As does Calvin. "A big year? I plan on it, I really do," he said.

Just the numbers suggest that Pace can supply a lot of the pass rush that Green & White fans have been clamoring for. Even despite missing the first four games due to suspension in '09 and the first four last year due to a broken bone in his foot, he has 23.5 sacks in his three seasons since coming to the Jets from the Cardinals as an unrestricted free agent for the '08 season. That's the most by a Jet in that three-year span, and in fact the most by any Jets linebacker in any three-year span since sacks became official in 1982.

"I feel good. I feel healthy," he said. "People say everything happens for a reason, and that is true. But I'm really trying my hardest not to live in the past. Last year was last year, last week was last week, yesterday was yesterday. So I'm moving forward."

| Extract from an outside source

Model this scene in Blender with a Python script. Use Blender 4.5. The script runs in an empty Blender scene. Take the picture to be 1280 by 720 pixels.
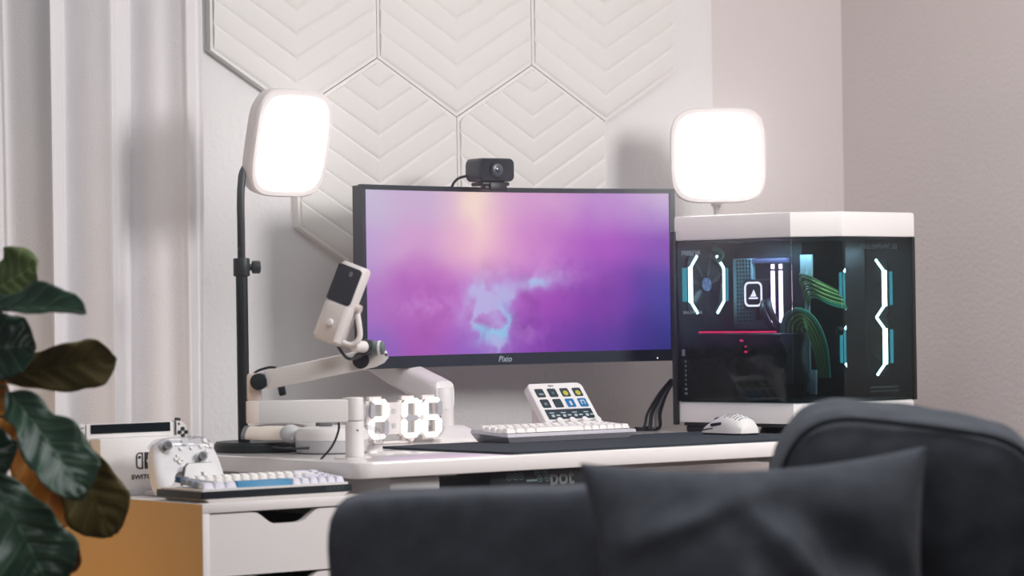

But can he move forward with more production than any other linebacker in recent Jets history? The Jets' most celebrated sackers were down linemen, Mark Gastineau and Joe Klecko. As for linebackers, Mo Lewis has the most sacks in a season, 10 in 2000. Can Pace match that or exceed that? Does he think about getting to double digits?

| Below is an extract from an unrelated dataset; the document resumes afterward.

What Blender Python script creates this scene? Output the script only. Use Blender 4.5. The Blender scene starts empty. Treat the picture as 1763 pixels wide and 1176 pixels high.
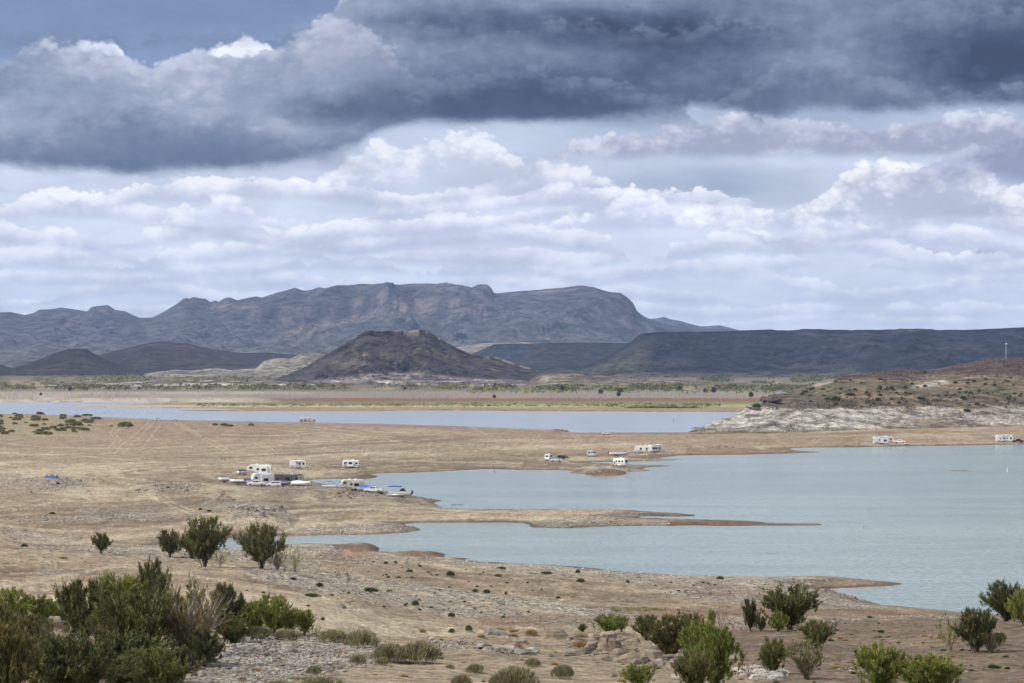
import bpy, bmesh, math, random
import numpy as np
from mathutils import Vector, Matrix

S = bpy.context.scene
COL = S.collection
rnd = random.Random(7)
rng = np.random.default_rng(11)

# ------------------------------------------------------------------ camera
PW, PH, F = 1763.0, 1176.0, 4897.0          # the photograph's frame and a 100 mm lens on 36 mm film
HC = 40.0                                   # eye height above the lake
HOR = 622.0
TH = math.atan((HOR - PH / 2) / F)
cam = bpy.data.cameras.new('camera')
cam.lens = 100.0
cam.sensor_width = 36.0
cam.clip_start = 1.0
cam.clip_end = 90000.0
camo = bpy.data.objects.new('camera', cam)
COL.objects.link(camo)
camo.location = (0, 0, HC)
camo.rotation_euler = (math.pi / 2 + TH, 0, 0)
S.camera = camo

def ray(px, py):
    """slopes of the sight line: x = tx * y, z = HC + tz * y"""
    a, b = px - PW / 2, PH / 2 - py
    dy = F * math.cos(TH) - b * math.sin(TH)
    dz = b * math.cos(TH) + F * math.sin(TH)
    return a / dy, dz / dy

# ------------------------------------------------------------------ node helpers
class G:
    """small wrapper for building node trees"""
    def __init__(s, tree):
        s.t = tree; s.n = tree.nodes; s.l = tree.links
    def new(s, typ, ins=None, **kw):
        nd = s.n.new(typ)
        for k, v in kw.items():
            setattr(nd, k, v)
        if ins:
            for k, v in ins.items():
                s.put(nd.inputs[k], v)
        return nd
    def put(s, sock, v):
        if isinstance(v, bpy.types.NodeSocket):
            s.l.new(v, sock)
        elif v is not None:
            if hasattr(sock, 'default_value'):
                try:
                    n = len(sock.default_value)
                    if n == 4 and len(v) == 3:
                        v = tuple(v) + (1.0,)
                except TypeError:
                    pass
                sock.default_value = v
    def m(s, op, *a, clamp=False):
        nd = s.n.new('ShaderNodeMath'); nd.operation = op; nd.use_clamp = clamp
        for i, v in enumerate(a):
            s.put(nd.inputs[i], v)
        return nd.outputs[0]
    def vec(s, x, y, z=0.0):
        return s.new('ShaderNodeCombineXYZ', {0: x, 1: y, 2: z}).outputs[0]
    def vm(s, op, *a):
        nd = s.n.new('ShaderNodeVectorMath'); nd.operation = op
        for i, v in enumerate(a):
            s.put(nd.inputs[i], v)
        return nd.outputs[0]
    def noise(s, v, scale=1.0, detail=3.0, rough=0.55, dim='3D', w=None, lac=2.0, dist=0.0, kind='FBM'):
        nd = s.n.new('ShaderNodeTexNoise'); nd.noise_dimensions = dim; nd.noise_type = kind
        if dim != '1D':
            s.put(nd.inputs['Vector'], v)
        if w is not None:
            s.put(nd.inputs['W'], w)
        nd.inputs['Scale'].default_value = scale; nd.inputs['Detail'].default_value = detail
        nd.inputs['Roughness'].default_value = rough; nd.inputs['Lacunarity'].default_value = lac
        nd.inputs['Distortion'].default_value = dist
        return nd.outputs['Fac']
    def ss(s, v, a, b, c=0.0, d=1.0, mode='SMOOTHSTEP'):
        nd = s.n.new('ShaderNodeMapRange'); nd.interpolation_type = mode; nd.clamp = True
        for i, q in enumerate((v, a, b, c, d)):
            s.put(nd.inputs[i], q)
        return nd.outputs[0]
    def mix(s, f, a, b, blend='MIX'):
        nd = s.n.new('ShaderNodeMix'); nd.data_type = 'RGBA'; nd.blend_type = blend
        s.put(nd.inputs[0], f); s.put(nd.inputs[6], a); s.put(nd.inputs[7], b)
        return nd.outputs[2]
    def curve(s, v, pts):
        nd = s.n.new('ShaderNodeFloatCurve')
        c = nd.mapping.curves[0]
        while len(c.points) < len(pts):
            c.points.new(0.5, 0.5)
        for p, (x, y) in zip(c.points, pts):
            p.location = (x, y); p.handle_type = 'AUTO'
        nd.mapping.use_clip = False
        nd.mapping.update()
        s.put(nd.inputs['Value'], v)
        return nd.outputs[0]

def lin(r, g, b):
    f = lambda c: ((c / 255 + 0.055) / 1.055) ** 2.4 if c > 10 else c / 255 / 12.92
    return (f(r), f(g), f(b), 1.0)

# ------------------------------------------------------------------ sky: Nishita sky under layered cloud
SUN_EL, SUN_AZ = math.radians(46), math.radians(-112)     # azimuth from +Y towards +X (negative: to the left)
world = bpy.data.worlds.new('World')
S.world = world
world.use_nodes = True
world.cycles.sampling_method = 'MANUAL'
world.cycles.sample_map_resolution = 512
g = G(world.node_tree)
g.n.clear()
sky = g.new('ShaderNodeTexSky', sky_type='NISHITA', sun_disc=False, sun_elevation=SUN_EL, sun_rotation=SUN_AZ,
            air_density=1.0, dust_density=1.2, ozone_density=1.5, altitude=1400)
tc = g.new('ShaderNodeTexCoord').outputs['Generated']
sx = g.new('ShaderNodeSeparateXYZ', {0: tc})
X, Y, Z = sx.outputs
hyp = g.m('MAXIMUM', g.m('SQRT', g.m('ADD', g.m('MULTIPLY', X, X), g.m('MULTIPLY', Y, Y))), 0.02)
U = g.m('MULTIPLY', g.m('ARCTAN2', X, Y), 4.897)          # azimuth, 1 unit = 11.7 degrees
V = g.m('MULTIPLY', g.m('DIVIDE', Z, hyp), 4.897)         # tangent of the elevation, same unit
def uu(px): return (px - 881.5) / 1000
def vv(py): return (622 - py) / 1000
UV = g.vec(U, V, 0)
# puffy edge displacement fields, shared by all layers
puffA = g.m('SUBTRACT', g.noise(g.vec(U, g.m('MULTIPLY', V, 1.5), 3.1), 9.0, 6, 0.54, lac=2.2), 0.5)
puffB = g.m('SUBTRACT', g.noise(g.vec(U, g.m('MULTIPLY', V, 1.9), 8.7), 24.0, 5, 0.62), 0.5)
# billow: rounded cauliflower lumps
vor = g.new('ShaderNodeTexVoronoi', {'Vector': g.vec(g.m('ADD', U, g.m('MULTIPLY', puffB, 0.02)), g.m('MULTIPLY', V, 1.4), 0), 'Scale': 26.0, 'Detail': 2.0, 'Roughness': 0.6},
            feature='SMOOTH_F1', voronoi_dimensions='2D')
vor.inputs['Smoothness'].default_value = 0.45
bil = g.m('SUBTRACT', 0.45, vor.outputs['Distance'])

def bump(u0, v0, su, sv, amp=1.0):
    a = g.m('DIVIDE', g.m('SUBTRACT', U, uu(u0)), su / 1000)
    b = g.m('DIVIDE', g.m('SUBTRACT', V, vv(v0)), sv / 1000)
    return g.m('MULTIPLY', g.m('EXPONENT', g.m('MULTIPLY', g.m('ADD', g.m('MULTIPLY', a, a), g.m('MULTIPLY', b, b)), -1.0)), amp)
def total(lst):
    o = lst[0]
    for q in lst[1:]:
        o = g.m('ADD', o, q)
    return o

# clear air between the clouds: pale veil low down, open blue higher up
veil = g.ss(V, 0.62, 0.16, 0.0, 0.80)
veil = g.m('ADD', veil, g.m('MULTIPLY', g.m('SUBTRACT', g.noise(g.vec(U, g.m('MULTIPLY', V, 3.5), 1.3), 3.2, 5, 0.55), 0.5), 0.7))
veil = g.m('SUBTRACT', veil, total([bump(1230, 325, 180, 40, 0.5), bump(960, 330, 90, 22, .35), bump(1575, 443, 50, 16, 0.7), bump(1690, 437, 40, 10, 0.6), bump(1755, 300, 60, 30, .6), bump(180, 60, 300, 90, 0.3)]), clamp=True)
skyc = g.new('ShaderNodeVectorMath', operation='SCALE')
g.put(skyc.inputs[0], g.vm('MULTIPLY', sky.outputs[0], (0.86, 0.80, 0.98))); skyc.inputs['Scale'].default_value = 0.070
col = g.mix(veil, skyc.outputs[0], lin(226, 234, 250))

def layer(col, base, height, seed, fu=3.0, cover=0.5, bright=(246, 247, 253), dark=(196, 204, 226), gain=1.0, soft=0.014, urange=None):
    """one row of flat-based cumulus; base and height in photo rows"""
    vb = vv(base)
    n1 = g.noise(None, fu * 1.0, 5, 0.52, dim='1D', w=g.m('ADD', U, seed * 7.31))
    presence = g.ss(n1, 0.5 - cover * 0.35, 0.62 - cover * 0.2, 0.0, 1.0)
    h = g.m('MULTIPLY', g.m('MULTIPLY', presence, g.m('ADD', 0.35, n1)), height / 1000)
    disp = g.m('ADD', g.m('MULTIPLY', puffA, height / 1000 * 0.95 * gain), g.m('MULTIPLY', bil, height / 1000 * 0.25 * gain))
    wob = g.m('MULTIPLY', puffA, 0.012)
    drift = g.m('MULTIPLY', g.m('SUBTRACT', g.noise(None, 2.2, 2, 0.5, dim='1D', w=g.m('ADD', U, seed * 3.77 + 40)), 0.5), height / 1000 * 2.1)
    vb = g.m('ADD', vb, drift)
    vbn = g.m('ADD', vb, wob)
    top = g.m('ADD', g.m('ADD', vb, h), disp)
    mt = g.ss(g.m('SUBTRACT', top, V), 0.0, 0.006)
    mb = g.ss(g.m('SUBTRACT', V, vbn), -0.003, soft)
    a = g.m('MULTIPLY', g.m('MULTIPLY', mt, mb), g.ss(presence, 0.02, 0.35))
    t = g.m('DIVIDE', g.m('SUBTRACT', V, vb), height / 1000)
    t = g.m('ADD', t, g.m('ADD', g.m('MULTIPLY', bil, 0.18), g.m('MULTIPLY', puffA, 1.1)))
    shade = g.ss(t, 0.0, 0.85)
    c = g.mix(shade, lin(*dark), lin(*bright))
    if urange:
        a = g.m('MULTIPLY', a, g.m('MULTIPLY', g.ss(U, uu(urange[0] - 60), uu(urange[0] + 40)), g.ss(U, uu(urange[1] + 60), uu(urange[1] - 40))))
    return g.mix(g.m('MULTIPLY', a, 0.97), col, c)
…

"I do, I do," he said thoughtfully. "I think about it, I write it down and look at it. And I think you should do that. Sometimes you make your goals, sometimes you don't make them. But it is something that I do. I'm not going to say I know, but I do think this is the year that I get to those goals."

It's all for the betterment of his defense and his team. If Pace adds major pressure numbers to those generated by the unpredictable blitzing from the other Jets linebackers and the DBs in the Ryan/Pettine scheme, the pressure will go a long way toward helping the Jets realize their most important goal for 2011, challenging for a second Super Bowl trophy that has long eluded them.

One game won't decide if the Jets pass rush is dominant. Especially this game, in which the defense will be trying to chase down the elusive Romo and some will measure Pace's production against the game put together by DeMarcus Ware, the Cowboys' top pass rusher — indeed, the NFL's top sacker for the past two, three and four seasons — when Mark Sanchez and the Jets' retooled offense are on the MetLife turf.

"If you flip it on the other side, DeMarcus vs. me — and I'm not comparing myself to him — but there's a 99 percent chance that he's going to be the one rushing and they're going to probably drop the other guy in coverage. [Miami's] Cameron Wake's the same way," Pace analyzed. "If you break down the film, look at all the stuff I do. And I'm cool with that, I really am.

"But when Rex calls my number, I'm going to try and do everything I can to get there for him, you know?"

And how Pace and the defense fare in their goals will have a lot to say about how the Jets as a team fare in theirs. We'll know a lot more about that once the ceremonies are done and the football begins on the Jets' national stage tonight.